Tuesday, May 3, 2011

[dolefully shakes head at Ginger Rogers]

Like Joan Crawford and Bette Davis, Ginger Rogers didn't always get the best movies to star in as she aged. A good example of this is the movie Teenage Rebel, which is airing tomorrow afternoon at 2:00 PM ET on the Fox Movie Channel

Fortunately, Rogers isn't in the title role of the "teenage rebel", as she was 45 and much too old for something like that. The rebel is Rogers' daughter, played by Betty Lou Keim (more on her later). Rogers plays Mrs. Fallon, living with her second husband (Michael Rennie) and her young son Larry, who is as mischievous as all boys in the 5-7 year old range. The Fallons receive a telegram that Mrs. Fallon's daughter Dorothy from a previous marriage will be coming for the three weeks of visitation that Mrs. Fallon was supposed to have. You see, Mrs. Fallon divorced and lost custody of her daughter because she was in the wrong, having fallen in love with Rennie and having an affair while still married to another man. And Dorothy's father was vindictive in the divorce, taking the daughter to Europe so that the visitation order couldn't be enforced. It turns out, though, that Dad has a reason for bringing his daughter back to the States. He's got a woman he wants to marry, and up to now, Dorothy has been successful in breaking up all of Dad's attempts at remarrying. So packing Dorothy up and sending her across the country to spend time with Mom gives Dad a chance to finalize his remarriage.
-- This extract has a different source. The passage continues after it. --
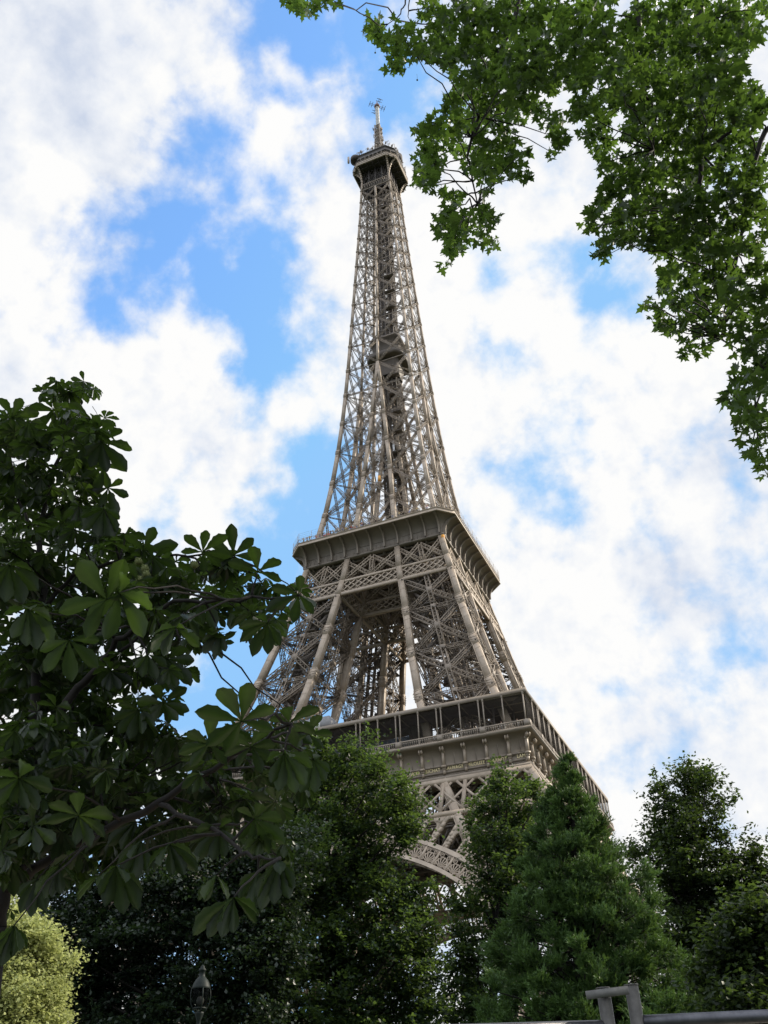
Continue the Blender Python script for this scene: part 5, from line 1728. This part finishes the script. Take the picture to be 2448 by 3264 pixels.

As you might have guessed from the comment about Dorothy breaking up her father's relationships, Dorothy has grown up to be a real teenage prize. She has no desire to be out in California with her mother, and is a snotty, stuck-up little bitch to everybody. (Pardon the language, but at the start she really is a piece of work.) It gets to the point where Mr. Fallon pays the neighbor's two kids (Warren Berlinger and Diane Jergens) to make nice to Dorothy. But Dorothy sees through them. At least, she sees through them at first. This is where the film starts to develop big problems. We should probably expect that she's going to warm up a bit over the course of the movie, but she does so almost on a dime. And then she turns back again, and again, going through a series of melodramatic mood swings. That, and a bunch of the tropes of teenage movies of the 1950s. There's even a scene that looks to be stolen from Ninotchka along the way. Teenage Rebel tries to take a serious look at the problems old farts thought teenagers of the mid-1950s were facing, but probably gets them wildly wrong. (I wasn't a teenager in the 1950s, but my teenage years were nothing like any Hollywood teen movie.) Still, the movie is good for some unintended laughs along the way.

As for the cast, Rogers does as well as she can. Rennie's wooden, and you have to wonder what Rogers ever saw in him. Their neighbor is played by Mildred Natwick, and it's nice to see character actors like that show up. Poor Louise Beavers gets to play the Fallons' maid, and is used as stereotypically as she'd been for the previous 20 years. And then there are the teens. Keim, Berlinger, and Jergens are billed as something like "Three Stars of the future", as though the suits at Fox were really trying to push them. Berlinger has a relatively lengthy career playing supporting roles in movies and TV, while Jergens retired relatively young. Keim stopped acting even younger, when she decided to get married -- to Berlinger. They were married in 1960 and married for almost 50 years until Keim's death in early 2010.

Still, you have to feel a bit bad for Rogers. She tries, and it's not her fault that Teenage Rebel isn't very good. It hasn't been released to DVD, either, so you're going to have to catch it on the Fox Movie Channel.